▶ [AIM OF THE TASK] From the listing below, pull out all lines with "script" in them.
▬▬▬▬▬▬▬▬▬▬
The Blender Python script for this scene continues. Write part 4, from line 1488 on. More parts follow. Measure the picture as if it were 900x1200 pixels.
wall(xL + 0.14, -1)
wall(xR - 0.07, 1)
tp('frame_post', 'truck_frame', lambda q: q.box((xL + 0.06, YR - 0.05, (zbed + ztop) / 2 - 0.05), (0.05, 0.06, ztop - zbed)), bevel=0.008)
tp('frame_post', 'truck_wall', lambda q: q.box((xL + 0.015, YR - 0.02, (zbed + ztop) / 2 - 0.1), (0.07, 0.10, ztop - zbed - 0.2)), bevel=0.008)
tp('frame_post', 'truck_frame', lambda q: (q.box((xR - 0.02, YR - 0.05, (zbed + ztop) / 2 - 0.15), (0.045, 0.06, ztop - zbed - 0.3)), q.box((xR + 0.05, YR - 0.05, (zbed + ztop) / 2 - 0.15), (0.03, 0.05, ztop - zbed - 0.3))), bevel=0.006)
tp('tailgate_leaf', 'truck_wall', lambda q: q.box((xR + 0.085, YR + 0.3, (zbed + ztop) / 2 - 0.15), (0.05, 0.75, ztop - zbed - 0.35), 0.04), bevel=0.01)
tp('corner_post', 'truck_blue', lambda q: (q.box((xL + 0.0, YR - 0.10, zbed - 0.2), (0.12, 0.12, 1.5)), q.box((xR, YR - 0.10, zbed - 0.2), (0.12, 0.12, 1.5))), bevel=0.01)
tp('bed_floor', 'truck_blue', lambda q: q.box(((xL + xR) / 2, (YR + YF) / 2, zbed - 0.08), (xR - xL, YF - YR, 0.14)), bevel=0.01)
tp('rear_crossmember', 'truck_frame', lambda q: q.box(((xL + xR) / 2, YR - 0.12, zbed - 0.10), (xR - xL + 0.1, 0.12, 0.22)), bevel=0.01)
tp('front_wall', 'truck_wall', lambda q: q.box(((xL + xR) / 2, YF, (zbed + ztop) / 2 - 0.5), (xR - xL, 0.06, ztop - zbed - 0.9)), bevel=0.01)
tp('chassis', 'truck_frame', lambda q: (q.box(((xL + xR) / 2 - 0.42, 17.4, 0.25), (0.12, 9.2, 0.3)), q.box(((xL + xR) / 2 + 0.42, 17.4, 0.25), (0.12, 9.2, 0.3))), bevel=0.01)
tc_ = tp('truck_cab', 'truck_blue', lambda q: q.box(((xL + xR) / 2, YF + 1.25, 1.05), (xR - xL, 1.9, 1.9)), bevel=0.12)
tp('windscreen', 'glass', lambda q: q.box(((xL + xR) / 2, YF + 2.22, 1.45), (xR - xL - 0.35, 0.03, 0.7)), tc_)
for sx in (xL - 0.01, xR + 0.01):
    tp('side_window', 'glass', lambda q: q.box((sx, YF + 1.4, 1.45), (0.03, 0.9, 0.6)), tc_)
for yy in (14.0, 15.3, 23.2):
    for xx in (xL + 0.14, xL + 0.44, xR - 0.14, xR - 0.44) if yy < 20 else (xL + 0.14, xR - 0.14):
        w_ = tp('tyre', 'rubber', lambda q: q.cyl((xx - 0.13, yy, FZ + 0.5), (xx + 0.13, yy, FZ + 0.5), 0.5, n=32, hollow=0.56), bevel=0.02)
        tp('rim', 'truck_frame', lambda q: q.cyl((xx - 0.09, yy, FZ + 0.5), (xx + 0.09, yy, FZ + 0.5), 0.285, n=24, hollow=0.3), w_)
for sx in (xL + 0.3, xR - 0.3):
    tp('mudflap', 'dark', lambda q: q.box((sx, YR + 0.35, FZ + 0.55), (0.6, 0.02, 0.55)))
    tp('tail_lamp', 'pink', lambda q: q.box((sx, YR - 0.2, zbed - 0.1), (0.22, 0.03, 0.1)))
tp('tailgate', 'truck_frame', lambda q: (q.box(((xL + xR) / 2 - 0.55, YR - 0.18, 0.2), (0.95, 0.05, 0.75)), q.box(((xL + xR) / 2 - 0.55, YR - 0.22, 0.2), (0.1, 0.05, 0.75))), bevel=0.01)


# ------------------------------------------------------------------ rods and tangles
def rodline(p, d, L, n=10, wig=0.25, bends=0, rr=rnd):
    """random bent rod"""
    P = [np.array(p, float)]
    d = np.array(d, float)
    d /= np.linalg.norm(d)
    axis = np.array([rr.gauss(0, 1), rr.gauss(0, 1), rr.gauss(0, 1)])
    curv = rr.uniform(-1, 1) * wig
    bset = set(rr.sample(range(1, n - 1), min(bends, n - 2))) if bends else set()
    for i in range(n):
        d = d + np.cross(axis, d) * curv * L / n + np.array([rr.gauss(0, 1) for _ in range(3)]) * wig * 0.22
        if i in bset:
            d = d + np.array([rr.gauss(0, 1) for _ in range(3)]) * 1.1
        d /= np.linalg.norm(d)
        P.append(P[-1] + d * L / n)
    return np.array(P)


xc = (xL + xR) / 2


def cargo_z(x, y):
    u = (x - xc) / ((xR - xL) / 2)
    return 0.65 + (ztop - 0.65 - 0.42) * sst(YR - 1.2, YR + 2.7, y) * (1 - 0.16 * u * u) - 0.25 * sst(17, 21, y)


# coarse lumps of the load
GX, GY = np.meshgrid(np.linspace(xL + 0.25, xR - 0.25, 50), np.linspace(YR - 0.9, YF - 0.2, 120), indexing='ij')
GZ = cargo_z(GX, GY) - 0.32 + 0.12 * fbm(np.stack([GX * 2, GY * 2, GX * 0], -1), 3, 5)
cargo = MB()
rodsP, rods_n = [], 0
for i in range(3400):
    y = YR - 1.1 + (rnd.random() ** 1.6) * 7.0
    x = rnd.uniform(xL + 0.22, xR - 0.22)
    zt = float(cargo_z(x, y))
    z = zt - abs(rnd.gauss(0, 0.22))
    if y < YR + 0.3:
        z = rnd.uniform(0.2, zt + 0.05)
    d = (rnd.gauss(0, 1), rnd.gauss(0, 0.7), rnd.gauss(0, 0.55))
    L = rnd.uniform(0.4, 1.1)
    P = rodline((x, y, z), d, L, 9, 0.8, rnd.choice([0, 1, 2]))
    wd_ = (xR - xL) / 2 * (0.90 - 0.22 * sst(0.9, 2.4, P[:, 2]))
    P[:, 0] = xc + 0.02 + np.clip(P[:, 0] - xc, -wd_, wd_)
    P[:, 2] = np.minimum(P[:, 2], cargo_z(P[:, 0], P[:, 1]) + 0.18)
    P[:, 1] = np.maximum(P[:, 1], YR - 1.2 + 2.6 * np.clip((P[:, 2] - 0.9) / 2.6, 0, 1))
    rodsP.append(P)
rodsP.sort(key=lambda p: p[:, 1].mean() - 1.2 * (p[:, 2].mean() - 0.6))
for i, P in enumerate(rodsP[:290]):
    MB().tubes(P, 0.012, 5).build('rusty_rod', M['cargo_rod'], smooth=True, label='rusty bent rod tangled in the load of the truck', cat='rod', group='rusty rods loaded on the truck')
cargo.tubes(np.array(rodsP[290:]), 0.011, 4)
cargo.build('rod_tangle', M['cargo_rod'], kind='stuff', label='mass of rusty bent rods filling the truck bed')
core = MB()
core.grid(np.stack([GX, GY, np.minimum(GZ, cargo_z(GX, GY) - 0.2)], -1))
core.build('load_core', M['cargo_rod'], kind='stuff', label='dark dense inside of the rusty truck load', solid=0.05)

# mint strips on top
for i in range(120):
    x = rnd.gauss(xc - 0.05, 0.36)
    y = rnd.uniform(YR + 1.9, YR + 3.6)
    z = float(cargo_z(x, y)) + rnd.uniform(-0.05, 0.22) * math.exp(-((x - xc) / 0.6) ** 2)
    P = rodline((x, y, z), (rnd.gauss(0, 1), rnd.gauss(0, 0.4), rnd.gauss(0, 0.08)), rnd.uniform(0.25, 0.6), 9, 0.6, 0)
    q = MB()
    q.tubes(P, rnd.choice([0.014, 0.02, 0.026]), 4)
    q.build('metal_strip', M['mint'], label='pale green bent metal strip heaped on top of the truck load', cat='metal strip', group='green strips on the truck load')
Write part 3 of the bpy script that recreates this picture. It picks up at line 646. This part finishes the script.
▬▬▬▬▬▬▬▬▬▬
▶ [SOLUTION TO THIS EXERCISE]
The Blender Python script for this scene continues. Write part 4, from line 1488 on. More parts follow. Measure the picture as if it were 900x1200 pixels.
Write part 3 of the bpy script that recreates this picture. It picks up at line 646. This part finishes the script.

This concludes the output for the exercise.